WRITTEN INSTRUCTION -
Repeat, please, only the lines from the top of the data down to the line with "col = scene.collection"; include both of those lines.

COLLECTED MATERIAL -
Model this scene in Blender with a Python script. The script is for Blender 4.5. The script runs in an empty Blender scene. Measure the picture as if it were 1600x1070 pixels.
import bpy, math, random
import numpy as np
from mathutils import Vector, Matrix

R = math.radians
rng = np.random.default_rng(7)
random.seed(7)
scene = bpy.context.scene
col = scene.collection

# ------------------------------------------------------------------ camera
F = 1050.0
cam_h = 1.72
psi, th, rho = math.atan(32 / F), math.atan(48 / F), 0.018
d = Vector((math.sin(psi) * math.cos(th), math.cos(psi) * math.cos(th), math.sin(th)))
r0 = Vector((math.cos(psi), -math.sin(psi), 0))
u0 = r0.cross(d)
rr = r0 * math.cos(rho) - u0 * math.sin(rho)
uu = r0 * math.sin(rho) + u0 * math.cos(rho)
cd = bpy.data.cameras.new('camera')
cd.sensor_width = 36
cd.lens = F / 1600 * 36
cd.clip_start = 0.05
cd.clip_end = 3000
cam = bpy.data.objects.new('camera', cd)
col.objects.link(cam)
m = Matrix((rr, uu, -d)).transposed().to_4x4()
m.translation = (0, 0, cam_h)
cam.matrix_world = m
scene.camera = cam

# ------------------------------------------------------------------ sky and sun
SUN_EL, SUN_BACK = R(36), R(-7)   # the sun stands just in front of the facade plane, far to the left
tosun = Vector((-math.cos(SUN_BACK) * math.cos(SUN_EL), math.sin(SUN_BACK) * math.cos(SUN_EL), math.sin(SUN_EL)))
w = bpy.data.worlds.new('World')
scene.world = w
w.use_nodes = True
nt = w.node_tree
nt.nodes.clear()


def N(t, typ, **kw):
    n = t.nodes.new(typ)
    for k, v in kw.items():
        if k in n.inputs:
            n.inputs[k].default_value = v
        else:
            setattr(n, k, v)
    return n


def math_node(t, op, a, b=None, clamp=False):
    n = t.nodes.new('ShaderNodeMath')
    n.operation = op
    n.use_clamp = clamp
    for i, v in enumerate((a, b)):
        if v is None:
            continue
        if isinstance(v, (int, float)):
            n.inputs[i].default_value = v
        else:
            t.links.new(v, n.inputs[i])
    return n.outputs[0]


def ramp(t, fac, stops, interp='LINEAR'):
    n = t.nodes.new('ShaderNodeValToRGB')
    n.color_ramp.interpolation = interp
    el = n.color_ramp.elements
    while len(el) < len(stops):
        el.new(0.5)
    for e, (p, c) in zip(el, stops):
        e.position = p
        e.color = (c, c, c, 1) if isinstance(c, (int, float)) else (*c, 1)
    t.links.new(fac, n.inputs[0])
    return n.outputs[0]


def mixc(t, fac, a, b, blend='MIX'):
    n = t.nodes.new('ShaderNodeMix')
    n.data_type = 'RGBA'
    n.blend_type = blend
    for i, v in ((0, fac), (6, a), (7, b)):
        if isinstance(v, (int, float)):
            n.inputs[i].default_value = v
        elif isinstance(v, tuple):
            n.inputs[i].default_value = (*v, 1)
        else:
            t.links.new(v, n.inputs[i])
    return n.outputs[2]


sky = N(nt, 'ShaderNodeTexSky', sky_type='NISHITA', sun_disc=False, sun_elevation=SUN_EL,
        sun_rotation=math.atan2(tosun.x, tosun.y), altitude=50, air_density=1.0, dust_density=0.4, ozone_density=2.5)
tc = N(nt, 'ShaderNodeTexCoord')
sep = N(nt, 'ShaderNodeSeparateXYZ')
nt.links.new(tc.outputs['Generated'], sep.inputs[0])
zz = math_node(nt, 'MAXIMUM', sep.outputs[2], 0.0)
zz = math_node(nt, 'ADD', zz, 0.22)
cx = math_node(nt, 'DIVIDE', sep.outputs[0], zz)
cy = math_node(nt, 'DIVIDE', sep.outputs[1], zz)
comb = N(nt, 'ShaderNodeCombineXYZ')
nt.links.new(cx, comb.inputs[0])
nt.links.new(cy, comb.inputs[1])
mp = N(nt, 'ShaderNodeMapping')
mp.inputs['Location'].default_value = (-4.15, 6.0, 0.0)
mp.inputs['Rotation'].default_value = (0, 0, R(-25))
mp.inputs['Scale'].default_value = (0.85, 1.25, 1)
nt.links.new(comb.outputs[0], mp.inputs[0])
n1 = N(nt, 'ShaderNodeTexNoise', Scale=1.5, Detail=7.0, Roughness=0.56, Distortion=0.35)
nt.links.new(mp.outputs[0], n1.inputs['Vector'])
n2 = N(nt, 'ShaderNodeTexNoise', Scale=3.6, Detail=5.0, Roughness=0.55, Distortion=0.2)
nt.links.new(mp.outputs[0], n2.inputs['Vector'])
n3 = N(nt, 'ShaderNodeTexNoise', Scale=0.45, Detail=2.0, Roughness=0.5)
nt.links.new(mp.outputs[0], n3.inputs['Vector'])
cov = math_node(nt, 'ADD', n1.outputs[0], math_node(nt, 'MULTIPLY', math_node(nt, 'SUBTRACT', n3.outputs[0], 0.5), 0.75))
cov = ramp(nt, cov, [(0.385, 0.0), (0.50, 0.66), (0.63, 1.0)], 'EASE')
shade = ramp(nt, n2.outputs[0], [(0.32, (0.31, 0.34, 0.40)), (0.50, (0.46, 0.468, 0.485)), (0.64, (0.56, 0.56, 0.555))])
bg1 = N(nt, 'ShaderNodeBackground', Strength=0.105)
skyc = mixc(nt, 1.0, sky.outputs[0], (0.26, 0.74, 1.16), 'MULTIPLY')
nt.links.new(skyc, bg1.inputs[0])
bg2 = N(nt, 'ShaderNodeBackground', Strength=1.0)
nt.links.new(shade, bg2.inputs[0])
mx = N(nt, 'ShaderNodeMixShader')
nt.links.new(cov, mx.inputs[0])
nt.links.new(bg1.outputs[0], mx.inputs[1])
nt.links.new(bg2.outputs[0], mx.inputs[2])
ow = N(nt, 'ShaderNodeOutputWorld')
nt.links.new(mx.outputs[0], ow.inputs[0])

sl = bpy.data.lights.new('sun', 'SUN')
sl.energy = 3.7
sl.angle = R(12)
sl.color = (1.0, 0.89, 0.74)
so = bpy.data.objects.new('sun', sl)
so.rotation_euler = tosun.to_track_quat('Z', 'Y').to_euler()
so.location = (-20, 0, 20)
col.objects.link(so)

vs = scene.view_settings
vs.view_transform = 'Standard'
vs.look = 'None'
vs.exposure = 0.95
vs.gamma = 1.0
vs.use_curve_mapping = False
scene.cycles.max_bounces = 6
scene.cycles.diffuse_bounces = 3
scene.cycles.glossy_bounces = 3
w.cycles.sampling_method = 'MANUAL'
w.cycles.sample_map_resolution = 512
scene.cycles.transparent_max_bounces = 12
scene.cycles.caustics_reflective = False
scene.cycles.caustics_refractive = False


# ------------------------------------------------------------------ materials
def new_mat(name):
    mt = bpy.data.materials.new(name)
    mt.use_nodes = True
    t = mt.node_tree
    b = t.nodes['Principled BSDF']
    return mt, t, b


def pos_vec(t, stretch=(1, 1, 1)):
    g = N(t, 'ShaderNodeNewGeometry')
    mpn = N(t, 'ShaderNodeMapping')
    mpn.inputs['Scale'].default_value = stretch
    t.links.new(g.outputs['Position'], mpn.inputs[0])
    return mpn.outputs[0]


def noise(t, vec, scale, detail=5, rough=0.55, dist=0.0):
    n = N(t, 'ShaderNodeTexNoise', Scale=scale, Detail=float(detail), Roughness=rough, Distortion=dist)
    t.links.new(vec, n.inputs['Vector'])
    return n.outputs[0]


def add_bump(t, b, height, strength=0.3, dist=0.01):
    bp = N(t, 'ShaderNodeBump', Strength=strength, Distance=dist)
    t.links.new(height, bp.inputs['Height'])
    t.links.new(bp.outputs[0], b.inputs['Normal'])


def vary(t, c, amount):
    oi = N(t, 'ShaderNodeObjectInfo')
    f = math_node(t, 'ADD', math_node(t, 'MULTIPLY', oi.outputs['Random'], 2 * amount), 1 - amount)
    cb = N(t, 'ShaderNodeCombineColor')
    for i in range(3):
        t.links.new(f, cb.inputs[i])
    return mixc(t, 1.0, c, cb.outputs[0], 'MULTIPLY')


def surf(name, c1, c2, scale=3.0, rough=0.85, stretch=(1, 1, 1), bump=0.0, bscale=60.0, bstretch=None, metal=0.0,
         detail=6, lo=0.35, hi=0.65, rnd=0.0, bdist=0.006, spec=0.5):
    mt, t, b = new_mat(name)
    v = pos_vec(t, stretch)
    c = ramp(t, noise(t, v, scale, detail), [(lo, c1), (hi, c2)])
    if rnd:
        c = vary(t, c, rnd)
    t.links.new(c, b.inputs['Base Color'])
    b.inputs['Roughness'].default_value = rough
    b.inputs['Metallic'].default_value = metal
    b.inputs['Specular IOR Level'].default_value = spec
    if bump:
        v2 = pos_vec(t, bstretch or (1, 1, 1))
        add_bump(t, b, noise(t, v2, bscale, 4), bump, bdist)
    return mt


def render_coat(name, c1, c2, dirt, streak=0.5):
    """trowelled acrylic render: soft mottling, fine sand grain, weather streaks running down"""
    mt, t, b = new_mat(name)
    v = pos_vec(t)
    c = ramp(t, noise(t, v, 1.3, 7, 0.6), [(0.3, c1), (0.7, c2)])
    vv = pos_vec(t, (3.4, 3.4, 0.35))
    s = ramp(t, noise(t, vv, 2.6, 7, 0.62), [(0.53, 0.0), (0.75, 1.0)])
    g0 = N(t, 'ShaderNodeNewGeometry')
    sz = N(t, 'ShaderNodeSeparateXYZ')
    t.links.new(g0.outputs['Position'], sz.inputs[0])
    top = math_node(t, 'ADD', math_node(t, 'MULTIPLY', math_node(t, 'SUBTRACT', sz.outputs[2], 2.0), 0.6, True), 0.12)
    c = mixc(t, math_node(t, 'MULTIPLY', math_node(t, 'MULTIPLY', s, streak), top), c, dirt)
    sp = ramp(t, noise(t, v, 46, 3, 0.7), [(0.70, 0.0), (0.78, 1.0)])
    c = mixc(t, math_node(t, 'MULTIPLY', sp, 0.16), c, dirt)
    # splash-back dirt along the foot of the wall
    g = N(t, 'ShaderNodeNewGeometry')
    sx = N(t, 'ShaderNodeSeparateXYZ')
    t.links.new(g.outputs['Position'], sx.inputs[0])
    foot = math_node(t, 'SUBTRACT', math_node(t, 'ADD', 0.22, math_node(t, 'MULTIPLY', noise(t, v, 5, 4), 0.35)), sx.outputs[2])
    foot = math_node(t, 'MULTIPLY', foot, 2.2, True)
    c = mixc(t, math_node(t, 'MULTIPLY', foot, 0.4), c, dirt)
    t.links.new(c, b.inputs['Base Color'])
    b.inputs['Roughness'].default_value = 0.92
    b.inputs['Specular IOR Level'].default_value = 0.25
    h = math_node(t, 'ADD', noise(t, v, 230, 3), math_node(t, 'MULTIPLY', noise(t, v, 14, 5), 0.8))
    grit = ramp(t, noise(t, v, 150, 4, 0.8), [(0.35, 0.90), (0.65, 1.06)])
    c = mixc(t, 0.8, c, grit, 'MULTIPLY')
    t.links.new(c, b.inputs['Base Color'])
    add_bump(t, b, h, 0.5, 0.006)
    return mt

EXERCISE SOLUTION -
Model this scene in Blender with a Python script. The script is for Blender 4.5. The script runs in an empty Blender scene. Measure the picture as if it were 1600x1070 pixels.
import bpy, math, random
import numpy as np
from mathutils import Vector, Matrix

R = math.radians
rng = np.random.default_rng(7)
random.seed(7)
scene = bpy.context.scene
col = scene.collection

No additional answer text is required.